Joint Beamforming for RIS Assisted ISAC Systems with Discrete Phase Shifts: A DRL Based Approach

Integrated sensing and communication (ISAC) is regarded as a promising approach to alleviate spectrum congestion in future communication networks. Leveraging recent breakthroughs in programmable meta-materials, re-configurable intelligent surfaces (RIS) enhance communication systems by enabling multiple input multiple output (MIMO) transmission without requiring additional radio frequency (RF) chains. Therefore, integrating RIS into ISAC systems presents a promising avenue to address the fundamental challenge of enhancing ISAC system performance through only active beamforming, especially in adverse channel conditions.

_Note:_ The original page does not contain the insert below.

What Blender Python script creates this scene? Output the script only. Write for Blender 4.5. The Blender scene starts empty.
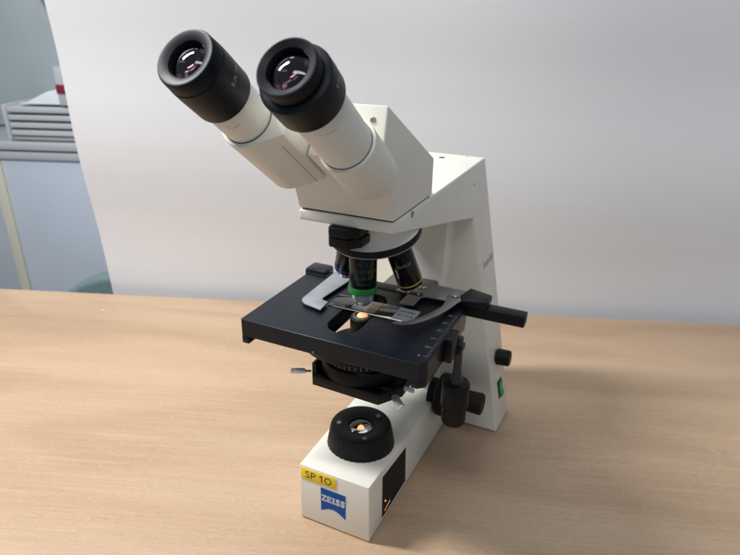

This correspondence investigates the joint optimization of transmit beamforming and RIS reflection coefficients to maximize the sum capacity of ISAC systems. The study adopts a more practical approach by constraining each RIS element to use only a discrete set of phase shifts. Resulting non-convex optimization problem has been addressed using the deep deterministic policy gradient (DDPG) and the twin delayed deep deterministic (TD3) policy gradient deep reinforcement learning (DRL) algorithms. The numerical results and analysis demonstrate the superior performance of TD3 compared to DDPG in terms of the improved sum capacity of ISAC system.